··· Stored data ···

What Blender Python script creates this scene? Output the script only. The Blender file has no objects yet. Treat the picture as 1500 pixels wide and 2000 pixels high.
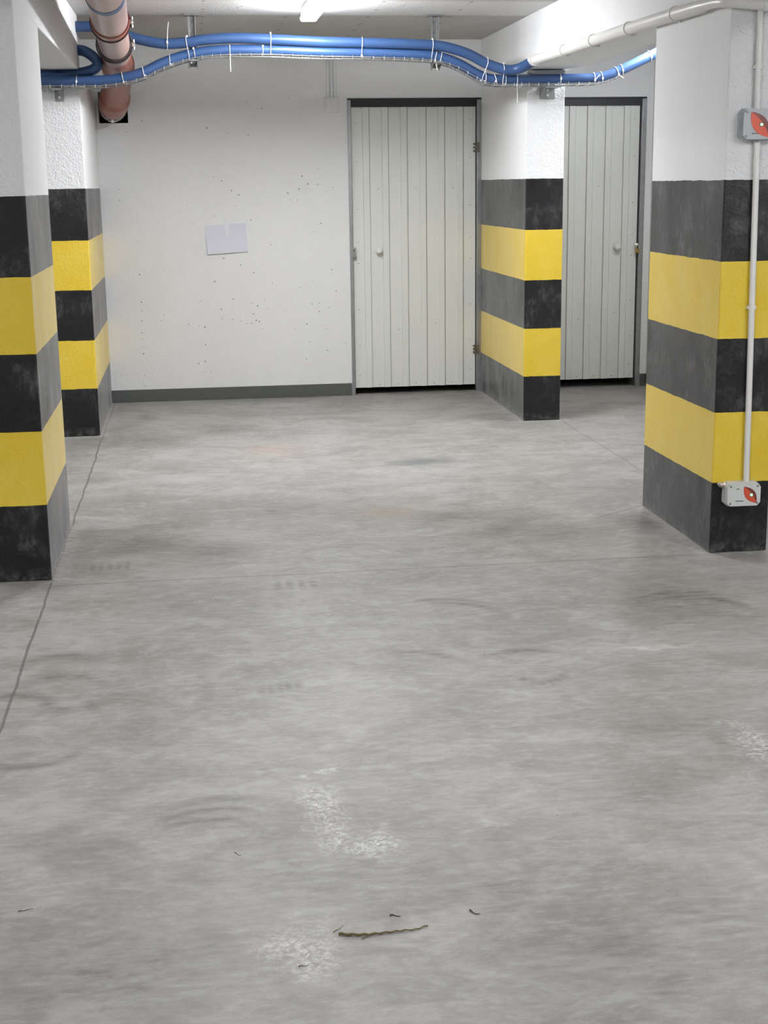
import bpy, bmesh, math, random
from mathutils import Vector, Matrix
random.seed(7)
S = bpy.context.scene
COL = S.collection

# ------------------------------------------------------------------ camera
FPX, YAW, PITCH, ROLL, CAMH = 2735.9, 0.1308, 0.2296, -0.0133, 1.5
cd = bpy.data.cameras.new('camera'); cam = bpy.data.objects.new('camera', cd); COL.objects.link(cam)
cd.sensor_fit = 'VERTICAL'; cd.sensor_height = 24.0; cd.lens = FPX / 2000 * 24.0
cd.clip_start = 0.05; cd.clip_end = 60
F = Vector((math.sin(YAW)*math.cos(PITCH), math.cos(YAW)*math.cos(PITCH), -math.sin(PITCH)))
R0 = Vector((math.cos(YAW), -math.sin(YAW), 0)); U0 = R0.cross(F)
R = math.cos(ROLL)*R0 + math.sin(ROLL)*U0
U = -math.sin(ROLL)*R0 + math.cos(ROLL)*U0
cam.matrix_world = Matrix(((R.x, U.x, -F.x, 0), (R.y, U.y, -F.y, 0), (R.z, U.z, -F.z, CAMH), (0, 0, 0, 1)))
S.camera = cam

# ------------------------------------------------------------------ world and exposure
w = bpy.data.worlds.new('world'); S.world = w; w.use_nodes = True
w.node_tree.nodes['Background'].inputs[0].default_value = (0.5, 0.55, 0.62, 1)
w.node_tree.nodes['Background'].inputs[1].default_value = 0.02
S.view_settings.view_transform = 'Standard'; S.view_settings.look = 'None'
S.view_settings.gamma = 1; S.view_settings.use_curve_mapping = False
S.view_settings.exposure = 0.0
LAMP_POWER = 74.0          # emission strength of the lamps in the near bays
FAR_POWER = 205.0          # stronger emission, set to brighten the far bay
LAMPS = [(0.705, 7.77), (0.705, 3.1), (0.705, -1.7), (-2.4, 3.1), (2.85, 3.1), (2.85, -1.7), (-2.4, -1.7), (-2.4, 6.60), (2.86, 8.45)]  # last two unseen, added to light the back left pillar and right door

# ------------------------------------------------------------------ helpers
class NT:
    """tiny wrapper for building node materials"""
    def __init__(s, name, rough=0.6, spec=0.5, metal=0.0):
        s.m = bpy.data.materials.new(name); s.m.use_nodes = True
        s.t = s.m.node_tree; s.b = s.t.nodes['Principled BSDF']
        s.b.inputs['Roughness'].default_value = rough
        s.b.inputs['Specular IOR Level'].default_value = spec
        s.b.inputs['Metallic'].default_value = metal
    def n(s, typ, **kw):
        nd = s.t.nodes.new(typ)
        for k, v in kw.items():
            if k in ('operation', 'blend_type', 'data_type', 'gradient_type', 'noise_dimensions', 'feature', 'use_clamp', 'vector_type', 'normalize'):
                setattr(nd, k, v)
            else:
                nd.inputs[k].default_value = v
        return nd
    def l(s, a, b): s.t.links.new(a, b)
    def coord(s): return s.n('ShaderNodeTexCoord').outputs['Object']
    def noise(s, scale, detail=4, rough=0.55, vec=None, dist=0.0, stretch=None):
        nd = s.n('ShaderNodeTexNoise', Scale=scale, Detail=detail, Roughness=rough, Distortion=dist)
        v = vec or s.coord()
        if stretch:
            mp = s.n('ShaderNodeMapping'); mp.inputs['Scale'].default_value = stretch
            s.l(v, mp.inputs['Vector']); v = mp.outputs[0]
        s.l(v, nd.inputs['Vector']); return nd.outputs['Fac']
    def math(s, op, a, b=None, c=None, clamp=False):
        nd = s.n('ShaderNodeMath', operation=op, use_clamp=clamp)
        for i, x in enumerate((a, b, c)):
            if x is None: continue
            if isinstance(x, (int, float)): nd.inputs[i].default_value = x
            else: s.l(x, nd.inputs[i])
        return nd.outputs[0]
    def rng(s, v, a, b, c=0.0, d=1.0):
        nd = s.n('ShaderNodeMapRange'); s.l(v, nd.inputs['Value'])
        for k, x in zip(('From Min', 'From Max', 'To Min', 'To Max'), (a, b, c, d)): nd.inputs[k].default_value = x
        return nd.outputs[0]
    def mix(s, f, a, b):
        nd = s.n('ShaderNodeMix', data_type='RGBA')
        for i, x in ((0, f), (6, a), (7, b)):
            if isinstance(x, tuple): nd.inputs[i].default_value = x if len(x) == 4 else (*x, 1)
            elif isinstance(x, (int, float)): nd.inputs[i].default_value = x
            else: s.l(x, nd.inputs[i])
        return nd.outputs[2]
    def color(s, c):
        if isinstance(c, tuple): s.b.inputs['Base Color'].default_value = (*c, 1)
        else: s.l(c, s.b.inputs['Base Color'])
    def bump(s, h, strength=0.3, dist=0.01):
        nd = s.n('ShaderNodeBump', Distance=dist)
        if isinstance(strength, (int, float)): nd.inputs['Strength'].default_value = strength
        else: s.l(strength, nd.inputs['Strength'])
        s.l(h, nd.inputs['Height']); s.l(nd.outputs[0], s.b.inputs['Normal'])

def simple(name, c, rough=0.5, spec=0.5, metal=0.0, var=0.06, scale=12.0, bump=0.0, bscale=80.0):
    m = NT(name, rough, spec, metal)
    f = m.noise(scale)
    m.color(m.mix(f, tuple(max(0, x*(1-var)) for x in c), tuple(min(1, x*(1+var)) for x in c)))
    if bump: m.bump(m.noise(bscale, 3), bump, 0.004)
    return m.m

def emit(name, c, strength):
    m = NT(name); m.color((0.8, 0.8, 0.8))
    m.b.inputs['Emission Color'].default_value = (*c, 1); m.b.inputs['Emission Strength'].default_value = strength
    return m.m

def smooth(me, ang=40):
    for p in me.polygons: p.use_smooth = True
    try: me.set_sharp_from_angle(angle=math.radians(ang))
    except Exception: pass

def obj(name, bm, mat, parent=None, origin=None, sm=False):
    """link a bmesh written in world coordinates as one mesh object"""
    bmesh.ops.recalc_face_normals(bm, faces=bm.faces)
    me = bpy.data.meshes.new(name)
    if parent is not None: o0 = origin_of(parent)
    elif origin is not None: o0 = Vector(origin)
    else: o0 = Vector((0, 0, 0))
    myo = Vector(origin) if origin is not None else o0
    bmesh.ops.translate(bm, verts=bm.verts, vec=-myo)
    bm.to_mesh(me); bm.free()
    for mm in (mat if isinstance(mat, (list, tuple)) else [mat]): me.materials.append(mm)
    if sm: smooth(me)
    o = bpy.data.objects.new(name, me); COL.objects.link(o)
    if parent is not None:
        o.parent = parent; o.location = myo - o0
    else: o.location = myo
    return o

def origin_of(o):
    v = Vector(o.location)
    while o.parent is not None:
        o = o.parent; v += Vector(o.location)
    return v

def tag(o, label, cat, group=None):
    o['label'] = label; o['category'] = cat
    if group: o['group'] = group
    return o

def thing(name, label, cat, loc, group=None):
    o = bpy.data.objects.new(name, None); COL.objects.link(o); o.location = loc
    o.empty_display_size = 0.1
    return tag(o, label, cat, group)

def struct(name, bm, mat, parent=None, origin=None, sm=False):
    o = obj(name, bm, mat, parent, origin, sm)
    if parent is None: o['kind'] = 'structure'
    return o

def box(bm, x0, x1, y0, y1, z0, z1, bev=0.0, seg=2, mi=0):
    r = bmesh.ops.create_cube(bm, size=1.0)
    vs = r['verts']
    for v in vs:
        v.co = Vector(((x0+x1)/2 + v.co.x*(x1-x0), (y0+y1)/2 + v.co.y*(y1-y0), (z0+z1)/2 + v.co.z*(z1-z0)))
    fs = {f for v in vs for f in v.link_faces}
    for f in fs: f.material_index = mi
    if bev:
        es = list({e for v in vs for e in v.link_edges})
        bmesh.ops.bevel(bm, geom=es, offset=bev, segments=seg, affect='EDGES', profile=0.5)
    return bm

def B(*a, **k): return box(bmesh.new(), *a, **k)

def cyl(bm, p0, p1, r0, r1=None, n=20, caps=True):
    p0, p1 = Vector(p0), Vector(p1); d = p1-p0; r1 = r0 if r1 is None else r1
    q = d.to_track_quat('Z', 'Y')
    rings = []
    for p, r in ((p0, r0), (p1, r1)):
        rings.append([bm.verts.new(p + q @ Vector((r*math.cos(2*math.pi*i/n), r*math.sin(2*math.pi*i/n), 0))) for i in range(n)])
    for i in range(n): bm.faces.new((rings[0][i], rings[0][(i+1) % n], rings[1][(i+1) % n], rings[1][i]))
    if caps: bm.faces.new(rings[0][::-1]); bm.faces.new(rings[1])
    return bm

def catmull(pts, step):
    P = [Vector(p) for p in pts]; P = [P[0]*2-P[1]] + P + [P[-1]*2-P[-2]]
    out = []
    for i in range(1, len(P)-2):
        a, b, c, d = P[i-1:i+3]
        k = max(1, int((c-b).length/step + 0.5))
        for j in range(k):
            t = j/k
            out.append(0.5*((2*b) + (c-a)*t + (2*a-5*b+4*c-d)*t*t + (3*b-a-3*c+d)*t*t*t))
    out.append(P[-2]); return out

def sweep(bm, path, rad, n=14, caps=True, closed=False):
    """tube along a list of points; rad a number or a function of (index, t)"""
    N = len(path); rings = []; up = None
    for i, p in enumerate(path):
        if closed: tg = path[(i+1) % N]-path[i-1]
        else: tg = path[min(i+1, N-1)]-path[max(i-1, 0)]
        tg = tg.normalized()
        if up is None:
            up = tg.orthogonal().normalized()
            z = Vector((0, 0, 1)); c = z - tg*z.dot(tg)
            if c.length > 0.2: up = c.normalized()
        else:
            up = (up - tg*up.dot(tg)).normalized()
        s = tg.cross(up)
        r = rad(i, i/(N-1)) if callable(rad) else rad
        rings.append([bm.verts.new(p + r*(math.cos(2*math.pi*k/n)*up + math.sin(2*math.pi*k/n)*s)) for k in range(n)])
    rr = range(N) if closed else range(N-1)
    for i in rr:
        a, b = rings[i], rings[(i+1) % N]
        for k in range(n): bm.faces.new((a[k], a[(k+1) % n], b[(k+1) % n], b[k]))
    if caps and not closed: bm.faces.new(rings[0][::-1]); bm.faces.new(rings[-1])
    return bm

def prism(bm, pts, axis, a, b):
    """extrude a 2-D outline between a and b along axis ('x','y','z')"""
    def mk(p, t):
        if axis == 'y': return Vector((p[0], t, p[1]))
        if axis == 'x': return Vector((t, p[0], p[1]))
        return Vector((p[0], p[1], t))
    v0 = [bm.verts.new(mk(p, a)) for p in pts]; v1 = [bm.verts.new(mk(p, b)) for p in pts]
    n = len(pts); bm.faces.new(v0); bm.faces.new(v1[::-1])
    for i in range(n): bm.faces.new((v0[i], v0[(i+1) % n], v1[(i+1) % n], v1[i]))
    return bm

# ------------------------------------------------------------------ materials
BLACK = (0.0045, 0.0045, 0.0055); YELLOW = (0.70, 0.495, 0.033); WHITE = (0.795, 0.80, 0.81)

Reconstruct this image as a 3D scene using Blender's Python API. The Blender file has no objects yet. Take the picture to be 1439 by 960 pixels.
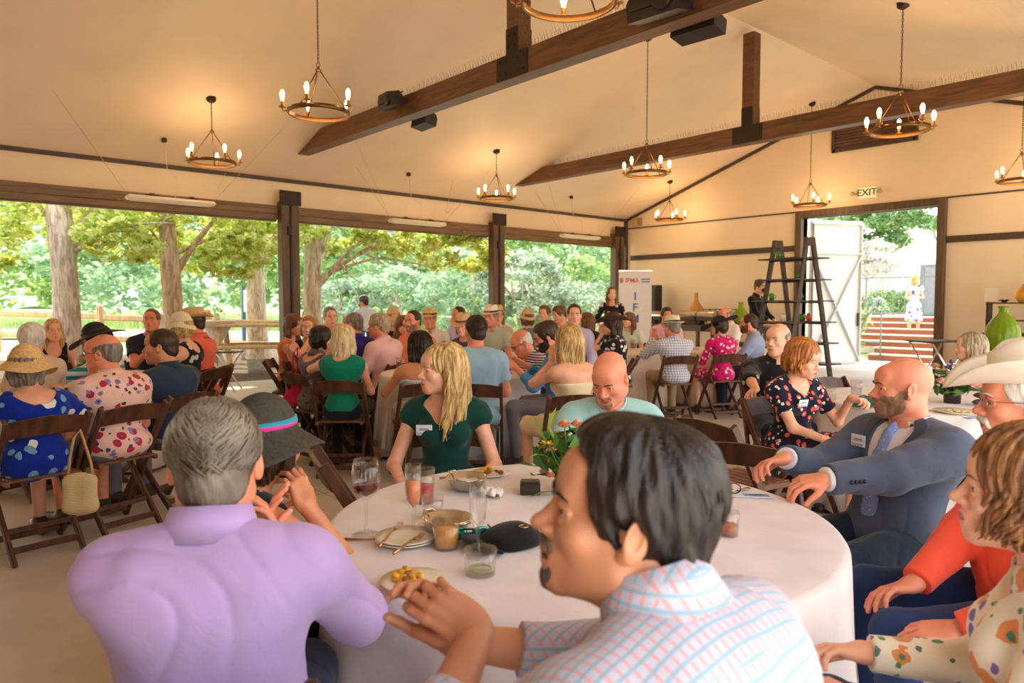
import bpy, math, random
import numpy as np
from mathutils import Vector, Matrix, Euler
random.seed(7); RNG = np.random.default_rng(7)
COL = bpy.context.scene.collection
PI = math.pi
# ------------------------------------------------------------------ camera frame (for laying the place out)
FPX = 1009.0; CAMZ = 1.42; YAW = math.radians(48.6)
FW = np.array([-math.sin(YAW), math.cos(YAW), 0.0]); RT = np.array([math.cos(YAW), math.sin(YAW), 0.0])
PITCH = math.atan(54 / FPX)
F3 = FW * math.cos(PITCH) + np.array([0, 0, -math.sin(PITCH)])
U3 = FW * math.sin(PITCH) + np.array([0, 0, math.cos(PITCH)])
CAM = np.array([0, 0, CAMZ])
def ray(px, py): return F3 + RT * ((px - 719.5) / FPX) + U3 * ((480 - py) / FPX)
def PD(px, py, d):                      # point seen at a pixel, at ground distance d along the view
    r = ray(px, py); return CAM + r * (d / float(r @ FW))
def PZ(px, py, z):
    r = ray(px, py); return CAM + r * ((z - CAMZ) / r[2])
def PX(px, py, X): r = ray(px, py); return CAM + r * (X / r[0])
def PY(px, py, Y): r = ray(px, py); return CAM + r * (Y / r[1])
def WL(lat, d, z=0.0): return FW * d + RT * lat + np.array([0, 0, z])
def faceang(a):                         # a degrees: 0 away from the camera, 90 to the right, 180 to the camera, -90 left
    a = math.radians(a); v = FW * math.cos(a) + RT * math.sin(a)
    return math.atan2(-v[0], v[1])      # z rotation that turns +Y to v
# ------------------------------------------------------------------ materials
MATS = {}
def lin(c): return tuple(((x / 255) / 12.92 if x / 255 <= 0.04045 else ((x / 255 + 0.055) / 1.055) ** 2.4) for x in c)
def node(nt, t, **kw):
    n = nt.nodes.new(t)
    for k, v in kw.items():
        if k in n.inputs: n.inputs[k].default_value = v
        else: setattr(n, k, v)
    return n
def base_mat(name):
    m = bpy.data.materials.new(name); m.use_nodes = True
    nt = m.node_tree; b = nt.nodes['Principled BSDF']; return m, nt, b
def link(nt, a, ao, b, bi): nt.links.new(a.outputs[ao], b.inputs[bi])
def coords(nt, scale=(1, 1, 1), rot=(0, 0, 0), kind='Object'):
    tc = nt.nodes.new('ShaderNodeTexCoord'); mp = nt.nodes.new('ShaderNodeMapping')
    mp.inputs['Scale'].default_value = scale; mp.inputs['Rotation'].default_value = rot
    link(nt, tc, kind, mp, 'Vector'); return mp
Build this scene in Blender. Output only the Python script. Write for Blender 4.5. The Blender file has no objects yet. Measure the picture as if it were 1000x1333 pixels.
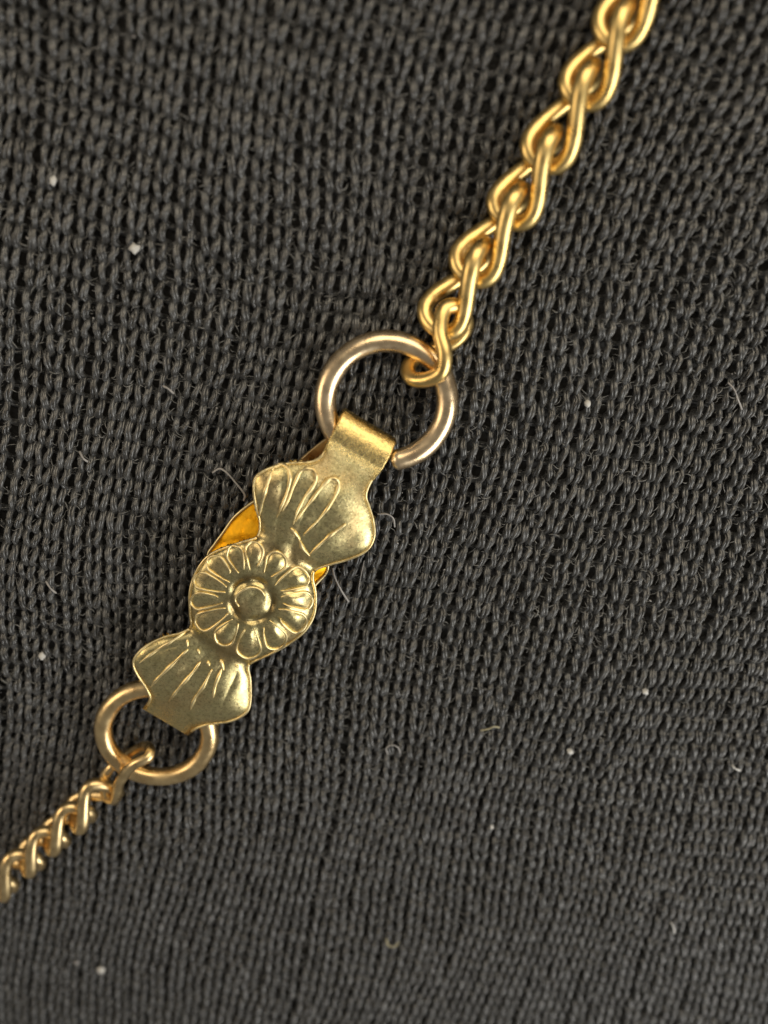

···

__Required task__:
Copy only the part of the records that runs from the first line to the line with "S.camera = cam", ends included, leaving pictures out.

__Output of the exercise__:
What Blender Python script creates this scene? Output the script only. The Blender file has no objects yet. Treat the picture as 1500 pixels wide and 2000 pixels high.
import bpy, bmesh, math, random
from mathutils import Vector, Matrix
random.seed(7)
S = bpy.context.scene
COL = S.collection

# ------------------------------------------------------------------ camera
FPX, YAW, PITCH, ROLL, CAMH = 2735.9, 0.1308, 0.2296, -0.0133, 1.5
cd = bpy.data.cameras.new('camera'); cam = bpy.data.objects.new('camera', cd); COL.objects.link(cam)
cd.sensor_fit = 'VERTICAL'; cd.sensor_height = 24.0; cd.lens = FPX / 2000 * 24.0
cd.clip_start = 0.05; cd.clip_end = 60
F = Vector((math.sin(YAW)*math.cos(PITCH), math.cos(YAW)*math.cos(PITCH), -math.sin(PITCH)))
R0 = Vector((math.cos(YAW), -math.sin(YAW), 0)); U0 = R0.cross(F)
R = math.cos(ROLL)*R0 + math.sin(ROLL)*U0
U = -math.sin(ROLL)*R0 + math.cos(ROLL)*U0
cam.matrix_world = Matrix(((R.x, U.x, -F.x, 0), (R.y, U.y, -F.y, 0), (R.z, U.z, -F.z, CAMH), (0, 0, 0, 1)))
S.camera = cam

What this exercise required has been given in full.